start Source data

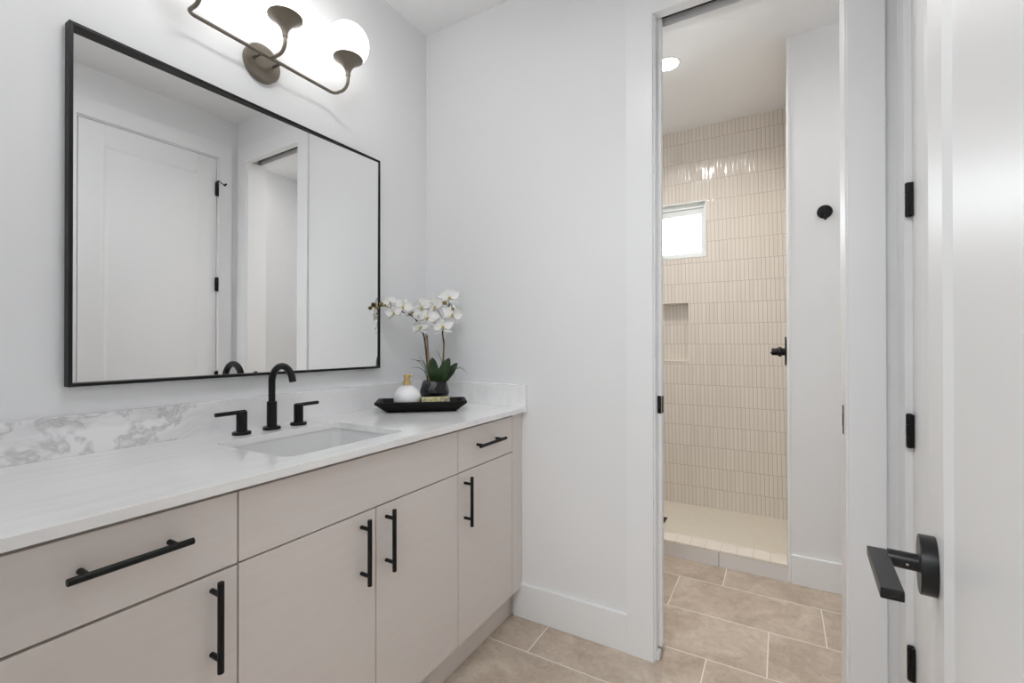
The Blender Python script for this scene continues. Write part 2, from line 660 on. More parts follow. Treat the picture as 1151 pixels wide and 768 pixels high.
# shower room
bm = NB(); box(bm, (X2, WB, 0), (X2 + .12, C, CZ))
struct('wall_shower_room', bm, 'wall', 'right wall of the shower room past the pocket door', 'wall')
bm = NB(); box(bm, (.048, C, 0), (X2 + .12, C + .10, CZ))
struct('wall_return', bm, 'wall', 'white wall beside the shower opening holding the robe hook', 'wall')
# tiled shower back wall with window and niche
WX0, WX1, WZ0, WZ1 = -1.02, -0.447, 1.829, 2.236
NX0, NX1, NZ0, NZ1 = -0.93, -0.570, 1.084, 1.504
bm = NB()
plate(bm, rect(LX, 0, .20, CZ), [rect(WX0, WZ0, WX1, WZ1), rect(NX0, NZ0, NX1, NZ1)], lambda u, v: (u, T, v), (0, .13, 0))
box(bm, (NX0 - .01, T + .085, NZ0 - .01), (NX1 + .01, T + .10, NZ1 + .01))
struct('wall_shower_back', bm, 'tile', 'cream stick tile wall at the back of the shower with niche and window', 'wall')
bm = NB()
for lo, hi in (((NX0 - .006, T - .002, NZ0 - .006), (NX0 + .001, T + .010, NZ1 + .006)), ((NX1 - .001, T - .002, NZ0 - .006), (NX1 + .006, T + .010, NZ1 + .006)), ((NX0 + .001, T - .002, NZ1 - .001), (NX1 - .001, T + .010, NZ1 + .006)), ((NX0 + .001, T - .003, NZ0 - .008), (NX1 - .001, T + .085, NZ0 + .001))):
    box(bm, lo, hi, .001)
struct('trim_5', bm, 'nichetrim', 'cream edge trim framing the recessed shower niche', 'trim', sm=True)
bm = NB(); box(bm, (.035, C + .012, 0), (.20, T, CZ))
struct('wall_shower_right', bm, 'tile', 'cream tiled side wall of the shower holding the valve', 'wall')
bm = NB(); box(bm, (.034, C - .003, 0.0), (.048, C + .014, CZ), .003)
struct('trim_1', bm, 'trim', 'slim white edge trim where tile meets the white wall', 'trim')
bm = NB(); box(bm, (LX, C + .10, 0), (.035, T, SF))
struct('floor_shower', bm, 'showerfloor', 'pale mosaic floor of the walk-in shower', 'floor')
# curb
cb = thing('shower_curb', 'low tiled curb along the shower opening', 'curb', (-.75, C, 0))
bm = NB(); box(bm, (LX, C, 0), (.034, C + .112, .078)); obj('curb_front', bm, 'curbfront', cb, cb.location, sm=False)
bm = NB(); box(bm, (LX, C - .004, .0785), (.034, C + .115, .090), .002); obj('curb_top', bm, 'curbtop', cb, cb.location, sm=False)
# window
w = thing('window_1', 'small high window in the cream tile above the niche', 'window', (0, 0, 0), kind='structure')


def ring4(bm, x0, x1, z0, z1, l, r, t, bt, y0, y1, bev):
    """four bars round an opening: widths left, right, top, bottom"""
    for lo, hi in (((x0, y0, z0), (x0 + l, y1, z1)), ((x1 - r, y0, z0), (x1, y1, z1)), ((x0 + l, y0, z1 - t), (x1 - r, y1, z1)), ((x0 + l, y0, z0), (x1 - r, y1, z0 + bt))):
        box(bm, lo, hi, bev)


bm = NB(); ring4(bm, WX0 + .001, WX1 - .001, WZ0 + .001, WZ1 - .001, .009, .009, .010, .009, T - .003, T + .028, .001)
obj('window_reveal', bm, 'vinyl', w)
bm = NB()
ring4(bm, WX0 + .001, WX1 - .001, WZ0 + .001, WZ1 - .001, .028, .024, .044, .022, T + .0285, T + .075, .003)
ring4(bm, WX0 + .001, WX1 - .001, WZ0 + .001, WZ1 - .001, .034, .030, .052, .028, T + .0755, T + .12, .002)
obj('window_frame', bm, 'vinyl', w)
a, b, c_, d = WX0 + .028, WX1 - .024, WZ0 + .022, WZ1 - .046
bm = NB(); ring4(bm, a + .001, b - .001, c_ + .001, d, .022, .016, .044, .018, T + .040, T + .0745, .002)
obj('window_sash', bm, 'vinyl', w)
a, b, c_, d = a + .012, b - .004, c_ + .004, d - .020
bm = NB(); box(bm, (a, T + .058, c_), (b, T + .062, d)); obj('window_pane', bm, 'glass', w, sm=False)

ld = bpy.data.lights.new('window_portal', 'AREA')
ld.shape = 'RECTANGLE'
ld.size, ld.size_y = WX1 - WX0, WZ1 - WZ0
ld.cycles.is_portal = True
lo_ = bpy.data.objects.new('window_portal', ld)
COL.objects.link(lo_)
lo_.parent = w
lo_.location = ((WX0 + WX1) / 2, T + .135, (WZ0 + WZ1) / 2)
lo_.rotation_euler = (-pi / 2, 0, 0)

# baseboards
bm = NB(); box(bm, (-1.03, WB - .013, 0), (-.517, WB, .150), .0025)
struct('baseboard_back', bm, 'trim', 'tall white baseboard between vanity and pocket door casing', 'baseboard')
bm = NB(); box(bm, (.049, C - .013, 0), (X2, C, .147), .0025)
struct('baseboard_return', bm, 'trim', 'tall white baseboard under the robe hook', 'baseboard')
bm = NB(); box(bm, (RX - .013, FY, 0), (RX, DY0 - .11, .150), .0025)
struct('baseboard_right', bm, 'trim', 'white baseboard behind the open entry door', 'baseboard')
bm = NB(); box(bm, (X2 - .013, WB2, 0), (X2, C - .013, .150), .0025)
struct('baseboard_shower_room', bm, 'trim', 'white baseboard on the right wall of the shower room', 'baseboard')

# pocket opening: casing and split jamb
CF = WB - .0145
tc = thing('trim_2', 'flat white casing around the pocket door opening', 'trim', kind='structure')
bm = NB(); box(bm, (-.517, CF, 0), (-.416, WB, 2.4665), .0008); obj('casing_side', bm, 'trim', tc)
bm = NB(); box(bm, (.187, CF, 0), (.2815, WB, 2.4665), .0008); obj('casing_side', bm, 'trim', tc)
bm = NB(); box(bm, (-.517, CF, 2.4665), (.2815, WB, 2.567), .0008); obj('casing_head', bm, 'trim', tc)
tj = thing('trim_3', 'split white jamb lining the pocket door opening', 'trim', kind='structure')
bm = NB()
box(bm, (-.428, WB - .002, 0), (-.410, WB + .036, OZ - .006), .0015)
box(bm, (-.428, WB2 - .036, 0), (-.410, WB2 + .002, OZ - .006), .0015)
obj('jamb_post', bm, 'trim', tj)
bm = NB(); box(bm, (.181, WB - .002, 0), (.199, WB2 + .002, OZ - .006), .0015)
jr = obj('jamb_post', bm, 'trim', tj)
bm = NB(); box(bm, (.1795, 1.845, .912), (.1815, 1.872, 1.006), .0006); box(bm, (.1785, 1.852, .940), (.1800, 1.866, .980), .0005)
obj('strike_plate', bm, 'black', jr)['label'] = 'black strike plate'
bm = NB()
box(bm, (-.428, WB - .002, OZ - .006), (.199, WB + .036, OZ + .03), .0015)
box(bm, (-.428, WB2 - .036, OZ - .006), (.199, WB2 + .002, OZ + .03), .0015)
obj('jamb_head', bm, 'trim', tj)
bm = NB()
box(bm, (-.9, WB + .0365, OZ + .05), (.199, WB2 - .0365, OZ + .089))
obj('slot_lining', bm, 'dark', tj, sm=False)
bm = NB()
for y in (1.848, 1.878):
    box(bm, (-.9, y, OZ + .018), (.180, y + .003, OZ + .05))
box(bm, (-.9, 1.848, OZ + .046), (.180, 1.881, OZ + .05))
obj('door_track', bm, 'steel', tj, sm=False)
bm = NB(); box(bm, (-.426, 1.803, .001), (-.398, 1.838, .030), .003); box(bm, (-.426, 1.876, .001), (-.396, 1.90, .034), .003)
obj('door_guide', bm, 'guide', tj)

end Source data

» **What to work on**: Every line of the listing that holds "high" should be found and copied.

» **Task result**:
The Blender Python script for this scene continues. Write part 2, from line 660 on. More parts follow. Treat the picture as 1151 pixels wide and 768 pixels high.
w = thing('window_1', 'small high window in the cream tile above the niche', 'window', (0, 0, 0), kind='structure')